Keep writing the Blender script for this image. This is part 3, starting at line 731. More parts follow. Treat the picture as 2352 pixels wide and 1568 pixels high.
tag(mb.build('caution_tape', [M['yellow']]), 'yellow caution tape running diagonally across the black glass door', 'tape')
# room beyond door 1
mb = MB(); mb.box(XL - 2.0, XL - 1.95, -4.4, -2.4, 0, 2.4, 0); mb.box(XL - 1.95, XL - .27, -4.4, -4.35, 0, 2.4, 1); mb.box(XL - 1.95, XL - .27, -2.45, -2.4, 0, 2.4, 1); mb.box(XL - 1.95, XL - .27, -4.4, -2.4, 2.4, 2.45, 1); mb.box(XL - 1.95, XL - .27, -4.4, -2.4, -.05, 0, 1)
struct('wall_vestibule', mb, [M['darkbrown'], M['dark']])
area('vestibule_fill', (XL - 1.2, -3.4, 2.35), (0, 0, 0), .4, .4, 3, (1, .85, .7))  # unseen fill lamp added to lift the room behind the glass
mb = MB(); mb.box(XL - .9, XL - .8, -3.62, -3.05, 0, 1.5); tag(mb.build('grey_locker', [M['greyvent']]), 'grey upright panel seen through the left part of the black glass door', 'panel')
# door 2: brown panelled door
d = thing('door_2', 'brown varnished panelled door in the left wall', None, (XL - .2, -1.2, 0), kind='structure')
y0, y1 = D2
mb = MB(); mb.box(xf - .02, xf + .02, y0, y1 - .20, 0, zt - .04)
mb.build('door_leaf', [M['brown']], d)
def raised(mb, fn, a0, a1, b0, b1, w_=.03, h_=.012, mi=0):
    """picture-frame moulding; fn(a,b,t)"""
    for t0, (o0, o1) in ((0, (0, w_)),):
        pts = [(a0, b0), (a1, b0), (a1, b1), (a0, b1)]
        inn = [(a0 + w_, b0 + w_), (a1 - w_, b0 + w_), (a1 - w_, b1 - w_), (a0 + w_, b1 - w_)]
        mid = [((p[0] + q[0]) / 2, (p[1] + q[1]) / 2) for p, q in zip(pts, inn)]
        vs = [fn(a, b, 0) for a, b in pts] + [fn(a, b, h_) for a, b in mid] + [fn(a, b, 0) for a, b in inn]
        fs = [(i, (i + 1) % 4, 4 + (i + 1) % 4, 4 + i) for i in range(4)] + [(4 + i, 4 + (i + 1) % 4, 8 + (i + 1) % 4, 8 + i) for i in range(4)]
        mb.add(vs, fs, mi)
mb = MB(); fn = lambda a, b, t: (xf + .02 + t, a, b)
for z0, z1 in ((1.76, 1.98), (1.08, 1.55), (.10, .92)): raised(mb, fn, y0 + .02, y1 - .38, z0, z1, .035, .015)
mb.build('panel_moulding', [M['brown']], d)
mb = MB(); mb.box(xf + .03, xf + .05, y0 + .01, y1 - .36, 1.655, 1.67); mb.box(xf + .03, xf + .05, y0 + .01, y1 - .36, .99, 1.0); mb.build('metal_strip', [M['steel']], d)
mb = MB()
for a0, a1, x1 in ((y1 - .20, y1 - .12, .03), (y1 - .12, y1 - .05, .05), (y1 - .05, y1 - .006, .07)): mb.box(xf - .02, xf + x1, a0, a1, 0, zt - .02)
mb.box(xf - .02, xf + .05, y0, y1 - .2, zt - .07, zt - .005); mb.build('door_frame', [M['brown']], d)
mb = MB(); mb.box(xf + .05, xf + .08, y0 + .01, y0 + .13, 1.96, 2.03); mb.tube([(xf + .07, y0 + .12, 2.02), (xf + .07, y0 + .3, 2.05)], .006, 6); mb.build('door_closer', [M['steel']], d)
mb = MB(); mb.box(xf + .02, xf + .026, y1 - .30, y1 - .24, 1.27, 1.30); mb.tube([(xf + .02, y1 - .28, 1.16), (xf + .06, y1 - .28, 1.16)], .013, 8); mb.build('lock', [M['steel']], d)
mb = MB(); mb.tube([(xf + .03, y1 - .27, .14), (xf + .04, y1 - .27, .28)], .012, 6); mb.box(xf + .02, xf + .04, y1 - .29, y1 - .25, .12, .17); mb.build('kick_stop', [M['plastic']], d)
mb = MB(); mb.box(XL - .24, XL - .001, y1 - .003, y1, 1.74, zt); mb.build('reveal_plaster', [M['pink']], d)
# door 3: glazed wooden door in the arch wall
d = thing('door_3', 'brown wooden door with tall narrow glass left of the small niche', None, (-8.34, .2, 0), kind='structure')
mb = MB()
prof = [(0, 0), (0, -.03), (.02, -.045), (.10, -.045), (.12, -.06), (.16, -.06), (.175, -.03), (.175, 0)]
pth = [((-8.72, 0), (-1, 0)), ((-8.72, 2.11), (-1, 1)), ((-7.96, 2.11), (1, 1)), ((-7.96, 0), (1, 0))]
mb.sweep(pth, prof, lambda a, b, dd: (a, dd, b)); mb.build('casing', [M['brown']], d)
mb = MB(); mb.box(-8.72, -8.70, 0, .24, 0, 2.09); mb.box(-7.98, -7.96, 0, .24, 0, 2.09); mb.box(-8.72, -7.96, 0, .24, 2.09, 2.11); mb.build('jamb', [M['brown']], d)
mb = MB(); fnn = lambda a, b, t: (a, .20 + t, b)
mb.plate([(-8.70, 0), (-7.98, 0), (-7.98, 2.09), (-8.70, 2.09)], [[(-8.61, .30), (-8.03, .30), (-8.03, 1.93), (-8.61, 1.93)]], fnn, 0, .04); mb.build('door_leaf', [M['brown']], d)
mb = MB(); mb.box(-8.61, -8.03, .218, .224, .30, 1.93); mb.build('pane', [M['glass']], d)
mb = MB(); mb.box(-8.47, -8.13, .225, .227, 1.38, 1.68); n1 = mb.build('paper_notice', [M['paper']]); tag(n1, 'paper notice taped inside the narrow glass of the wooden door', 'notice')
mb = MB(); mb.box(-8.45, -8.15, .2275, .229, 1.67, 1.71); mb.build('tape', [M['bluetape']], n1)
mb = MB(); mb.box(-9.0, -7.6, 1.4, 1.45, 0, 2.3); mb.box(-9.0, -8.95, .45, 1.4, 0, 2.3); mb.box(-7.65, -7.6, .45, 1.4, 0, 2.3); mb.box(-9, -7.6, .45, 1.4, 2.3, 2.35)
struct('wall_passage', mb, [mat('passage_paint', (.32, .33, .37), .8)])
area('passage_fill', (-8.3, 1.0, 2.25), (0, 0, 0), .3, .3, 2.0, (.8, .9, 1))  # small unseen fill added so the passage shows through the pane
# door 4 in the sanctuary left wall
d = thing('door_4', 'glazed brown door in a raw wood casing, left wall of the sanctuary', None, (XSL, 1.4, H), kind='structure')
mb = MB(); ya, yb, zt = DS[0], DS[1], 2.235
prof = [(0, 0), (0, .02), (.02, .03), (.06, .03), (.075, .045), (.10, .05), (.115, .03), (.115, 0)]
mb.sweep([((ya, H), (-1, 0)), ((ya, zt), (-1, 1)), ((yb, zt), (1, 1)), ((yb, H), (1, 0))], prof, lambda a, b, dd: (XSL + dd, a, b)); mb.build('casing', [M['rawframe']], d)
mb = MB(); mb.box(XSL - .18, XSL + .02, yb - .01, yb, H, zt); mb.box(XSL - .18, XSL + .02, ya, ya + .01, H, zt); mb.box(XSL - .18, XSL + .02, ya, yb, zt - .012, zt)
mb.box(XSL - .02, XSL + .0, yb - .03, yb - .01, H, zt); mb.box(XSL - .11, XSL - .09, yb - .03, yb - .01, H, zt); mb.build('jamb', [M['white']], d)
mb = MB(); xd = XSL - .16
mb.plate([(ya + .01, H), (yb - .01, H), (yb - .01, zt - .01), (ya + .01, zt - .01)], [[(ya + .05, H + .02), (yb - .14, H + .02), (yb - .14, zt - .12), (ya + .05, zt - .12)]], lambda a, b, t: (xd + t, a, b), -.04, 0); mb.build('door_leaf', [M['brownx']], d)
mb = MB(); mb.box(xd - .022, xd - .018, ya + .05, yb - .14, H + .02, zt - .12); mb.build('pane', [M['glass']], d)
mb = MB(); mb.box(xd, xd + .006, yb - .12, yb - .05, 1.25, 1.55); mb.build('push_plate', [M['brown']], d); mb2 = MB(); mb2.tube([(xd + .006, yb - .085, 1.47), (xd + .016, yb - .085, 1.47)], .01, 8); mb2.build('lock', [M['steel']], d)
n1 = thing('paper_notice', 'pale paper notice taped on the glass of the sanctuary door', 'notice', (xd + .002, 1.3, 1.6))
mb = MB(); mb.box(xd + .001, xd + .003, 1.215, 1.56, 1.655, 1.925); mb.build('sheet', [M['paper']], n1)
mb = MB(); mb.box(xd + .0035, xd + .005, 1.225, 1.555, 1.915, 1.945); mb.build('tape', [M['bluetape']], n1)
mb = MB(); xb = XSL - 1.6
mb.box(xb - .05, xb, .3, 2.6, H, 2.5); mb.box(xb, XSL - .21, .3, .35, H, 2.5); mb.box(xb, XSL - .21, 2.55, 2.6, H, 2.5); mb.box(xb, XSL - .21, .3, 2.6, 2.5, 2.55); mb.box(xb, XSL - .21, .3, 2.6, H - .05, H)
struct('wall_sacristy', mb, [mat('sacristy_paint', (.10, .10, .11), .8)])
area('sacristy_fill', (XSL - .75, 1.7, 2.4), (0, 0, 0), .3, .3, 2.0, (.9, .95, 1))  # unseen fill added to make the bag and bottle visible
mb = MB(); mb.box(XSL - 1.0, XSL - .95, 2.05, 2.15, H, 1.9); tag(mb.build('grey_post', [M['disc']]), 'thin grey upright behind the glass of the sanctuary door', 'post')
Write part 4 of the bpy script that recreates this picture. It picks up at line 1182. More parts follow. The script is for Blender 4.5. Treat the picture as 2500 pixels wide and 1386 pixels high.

· · · ·

Task objective: Look for lines containing the string "script" and copy them all.

Expected answer:
Keep writing the Blender script for this image. This is part 3, starting at line 731. More parts follow. Treat the picture as 2352 pixels wide and 1568 pixels high.
Write part 4 of the bpy script that recreates this picture. It picks up at line 1182. More parts follow. The script is for Blender 4.5. Treat the picture as 2500 pixels wide and 1386 pixels high.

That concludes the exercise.